:: GIVEN EXERCISE ::
Exactly reproduce each record listed below.

········

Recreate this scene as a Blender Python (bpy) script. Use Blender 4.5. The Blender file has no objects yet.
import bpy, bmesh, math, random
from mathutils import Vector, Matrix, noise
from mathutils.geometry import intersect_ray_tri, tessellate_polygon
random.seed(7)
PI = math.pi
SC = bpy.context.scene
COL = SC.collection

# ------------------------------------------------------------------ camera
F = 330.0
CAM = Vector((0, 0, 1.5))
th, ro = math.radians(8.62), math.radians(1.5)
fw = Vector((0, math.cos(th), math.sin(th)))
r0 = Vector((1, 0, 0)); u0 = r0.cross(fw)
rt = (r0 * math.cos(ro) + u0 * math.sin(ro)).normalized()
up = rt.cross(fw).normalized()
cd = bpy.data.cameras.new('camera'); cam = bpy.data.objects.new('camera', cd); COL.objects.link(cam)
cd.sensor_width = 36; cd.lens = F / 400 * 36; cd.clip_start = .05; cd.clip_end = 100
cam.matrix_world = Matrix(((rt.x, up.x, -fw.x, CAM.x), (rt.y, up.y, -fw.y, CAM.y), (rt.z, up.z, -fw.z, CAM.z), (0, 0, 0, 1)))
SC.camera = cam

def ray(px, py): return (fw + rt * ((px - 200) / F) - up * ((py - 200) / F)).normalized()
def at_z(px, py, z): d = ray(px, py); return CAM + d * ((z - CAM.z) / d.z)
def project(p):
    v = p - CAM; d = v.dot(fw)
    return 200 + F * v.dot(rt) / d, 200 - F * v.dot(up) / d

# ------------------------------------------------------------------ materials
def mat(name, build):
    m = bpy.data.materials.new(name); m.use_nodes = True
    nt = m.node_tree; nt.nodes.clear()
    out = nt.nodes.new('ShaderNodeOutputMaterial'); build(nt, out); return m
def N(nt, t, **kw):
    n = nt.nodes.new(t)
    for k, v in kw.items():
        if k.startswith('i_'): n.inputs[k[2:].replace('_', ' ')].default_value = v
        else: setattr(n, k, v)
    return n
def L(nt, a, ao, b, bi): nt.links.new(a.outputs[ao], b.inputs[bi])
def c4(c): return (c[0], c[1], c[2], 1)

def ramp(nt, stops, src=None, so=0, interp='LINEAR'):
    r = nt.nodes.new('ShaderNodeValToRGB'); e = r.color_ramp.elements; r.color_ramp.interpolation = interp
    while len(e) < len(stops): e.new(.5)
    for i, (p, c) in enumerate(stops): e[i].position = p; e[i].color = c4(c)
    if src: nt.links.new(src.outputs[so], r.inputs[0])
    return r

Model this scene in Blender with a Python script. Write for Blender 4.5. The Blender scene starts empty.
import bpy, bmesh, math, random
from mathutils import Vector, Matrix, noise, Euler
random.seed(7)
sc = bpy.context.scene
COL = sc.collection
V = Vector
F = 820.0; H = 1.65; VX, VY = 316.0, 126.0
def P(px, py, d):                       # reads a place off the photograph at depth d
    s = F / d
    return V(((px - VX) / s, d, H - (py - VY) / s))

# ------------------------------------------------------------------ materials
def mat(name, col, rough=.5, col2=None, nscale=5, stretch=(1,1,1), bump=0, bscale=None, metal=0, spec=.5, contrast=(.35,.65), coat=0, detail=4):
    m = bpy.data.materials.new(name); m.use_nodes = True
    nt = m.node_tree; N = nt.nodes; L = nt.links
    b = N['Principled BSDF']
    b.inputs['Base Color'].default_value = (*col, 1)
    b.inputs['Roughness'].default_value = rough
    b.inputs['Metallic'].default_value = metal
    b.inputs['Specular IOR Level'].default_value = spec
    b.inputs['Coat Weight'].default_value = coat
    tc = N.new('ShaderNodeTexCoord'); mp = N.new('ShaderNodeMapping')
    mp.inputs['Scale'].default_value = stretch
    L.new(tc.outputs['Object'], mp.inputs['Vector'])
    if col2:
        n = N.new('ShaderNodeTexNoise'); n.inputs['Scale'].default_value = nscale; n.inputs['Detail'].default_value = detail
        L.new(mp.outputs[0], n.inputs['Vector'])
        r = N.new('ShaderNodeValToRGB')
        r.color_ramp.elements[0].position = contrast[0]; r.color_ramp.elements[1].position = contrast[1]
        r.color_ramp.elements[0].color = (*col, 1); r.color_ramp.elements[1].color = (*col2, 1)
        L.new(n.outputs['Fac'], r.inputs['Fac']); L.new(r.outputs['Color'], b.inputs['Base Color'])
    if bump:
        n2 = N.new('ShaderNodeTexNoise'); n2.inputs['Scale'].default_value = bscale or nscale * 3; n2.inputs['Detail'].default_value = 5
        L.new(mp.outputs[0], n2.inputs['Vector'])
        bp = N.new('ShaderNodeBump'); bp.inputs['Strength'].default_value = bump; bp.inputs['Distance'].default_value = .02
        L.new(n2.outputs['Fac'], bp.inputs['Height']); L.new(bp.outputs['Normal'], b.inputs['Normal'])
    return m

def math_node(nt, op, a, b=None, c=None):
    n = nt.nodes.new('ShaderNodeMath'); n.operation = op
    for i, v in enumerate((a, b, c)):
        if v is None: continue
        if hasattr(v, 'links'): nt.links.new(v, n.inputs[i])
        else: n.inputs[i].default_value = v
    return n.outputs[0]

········

:: OUTPUT OF THE TASK ::
Recreate this scene as a Blender Python (bpy) script. Use Blender 4.5. The Blender file has no objects yet.
import bpy, bmesh, math, random
from mathutils import Vector, Matrix, noise
from mathutils.geometry import intersect_ray_tri, tessellate_polygon
random.seed(7)
PI = math.pi
SC = bpy.context.scene
COL = SC.collection

# ------------------------------------------------------------------ camera
F = 330.0
CAM = Vector((0, 0, 1.5))
th, ro = math.radians(8.62), math.radians(1.5)
fw = Vector((0, math.cos(th), math.sin(th)))
r0 = Vector((1, 0, 0)); u0 = r0.cross(fw)
rt = (r0 * math.cos(ro) + u0 * math.sin(ro)).normalized()
up = rt.cross(fw).normalized()
cd = bpy.data.cameras.new('camera'); cam = bpy.data.objects.new('camera', cd); COL.objects.link(cam)
cd.sensor_width = 36; cd.lens = F / 400 * 36; cd.clip_start = .05; cd.clip_end = 100
cam.matrix_world = Matrix(((rt.x, up.x, -fw.x, CAM.x), (rt.y, up.y, -fw.y, CAM.y), (rt.z, up.z, -fw.z, CAM.z), (0, 0, 0, 1)))
SC.camera = cam

def ray(px, py): return (fw + rt * ((px - 200) / F) - up * ((py - 200) / F)).normalized()
def at_z(px, py, z): d = ray(px, py); return CAM + d * ((z - CAM.z) / d.z)
def project(p):
    v = p - CAM; d = v.dot(fw)
    return 200 + F * v.dot(rt) / d, 200 - F * v.dot(up) / d

# ------------------------------------------------------------------ materials
def mat(name, build):
    m = bpy.data.materials.new(name); m.use_nodes = True
    nt = m.node_tree; nt.nodes.clear()
    out = nt.nodes.new('ShaderNodeOutputMaterial'); build(nt, out); return m
def N(nt, t, **kw):
    n = nt.nodes.new(t)
    for k, v in kw.items():
        if k.startswith('i_'): n.inputs[k[2:].replace('_', ' ')].default_value = v
        else: setattr(n, k, v)
    return n
def L(nt, a, ao, b, bi): nt.links.new(a.outputs[ao], b.inputs[bi])
def c4(c): return (c[0], c[1], c[2], 1)

def ramp(nt, stops, src=None, so=0, interp='LINEAR'):
    r = nt.nodes.new('ShaderNodeValToRGB'); e = r.color_ramp.elements; r.color_ramp.interpolation = interp
    while len(e) < len(stops): e.new(.5)
    for i, (p, c) in enumerate(stops): e[i].position = p; e[i].color = c4(c)
    if src: nt.links.new(src.outputs[so], r.inputs[0])
    return r

Model this scene in Blender with a Python script. Write for Blender 4.5. The Blender scene starts empty.
import bpy, bmesh, math, random
from mathutils import Vector, Matrix, noise, Euler
random.seed(7)
sc = bpy.context.scene
COL = sc.collection
V = Vector
F = 820.0; H = 1.65; VX, VY = 316.0, 126.0
def P(px, py, d):                       # reads a place off the photograph at depth d
    s = F / d
    return V(((px - VX) / s, d, H - (py - VY) / s))

# ------------------------------------------------------------------ materials
def mat(name, col, rough=.5, col2=None, nscale=5, stretch=(1,1,1), bump=0, bscale=None, metal=0, spec=.5, contrast=(.35,.65), coat=0, detail=4):
    m = bpy.data.materials.new(name); m.use_nodes = True
    nt = m.node_tree; N = nt.nodes; L = nt.links
    b = N['Principled BSDF']
    b.inputs['Base Color'].default_value = (*col, 1)
    b.inputs['Roughness'].default_value = rough
    b.inputs['Metallic'].default_value = metal
    b.inputs['Specular IOR Level'].default_value = spec
    b.inputs['Coat Weight'].default_value = coat
    tc = N.new('ShaderNodeTexCoord'); mp = N.new('ShaderNodeMapping')
    mp.inputs['Scale'].default_value = stretch
    L.new(tc.outputs['Object'], mp.inputs['Vector'])
    if col2:
        n = N.new('ShaderNodeTexNoise'); n.inputs['Scale'].default_value = nscale; n.inputs['Detail'].default_value = detail
        L.new(mp.outputs[0], n.inputs['Vector'])
        r = N.new('ShaderNodeValToRGB')
        r.color_ramp.elements[0].position = contrast[0]; r.color_ramp.elements[1].position = contrast[1]
        r.color_ramp.elements[0].color = (*col, 1); r.color_ramp.elements[1].color = (*col2, 1)
        L.new(n.outputs['Fac'], r.inputs['Fac']); L.new(r.outputs['Color'], b.inputs['Base Color'])
    if bump:
        n2 = N.new('ShaderNodeTexNoise'); n2.inputs['Scale'].default_value = bscale or nscale * 3; n2.inputs['Detail'].default_value = 5
        L.new(mp.outputs[0], n2.inputs['Vector'])
        bp = N.new('ShaderNodeBump'); bp.inputs['Strength'].default_value = bump; bp.inputs['Distance'].default_value = .02
        L.new(n2.outputs['Fac'], bp.inputs['Height']); L.new(bp.outputs['Normal'], b.inputs['Normal'])
    return m

def math_node(nt, op, a, b=None, c=None):
    n = nt.nodes.new('ShaderNodeMath'); n.operation = op
    for i, v in enumerate((a, b, c)):
        if v is None: continue
        if hasattr(v, 'links'): nt.links.new(v, n.inputs[i])
        else: n.inputs[i].default_value = v
    return n.outputs[0]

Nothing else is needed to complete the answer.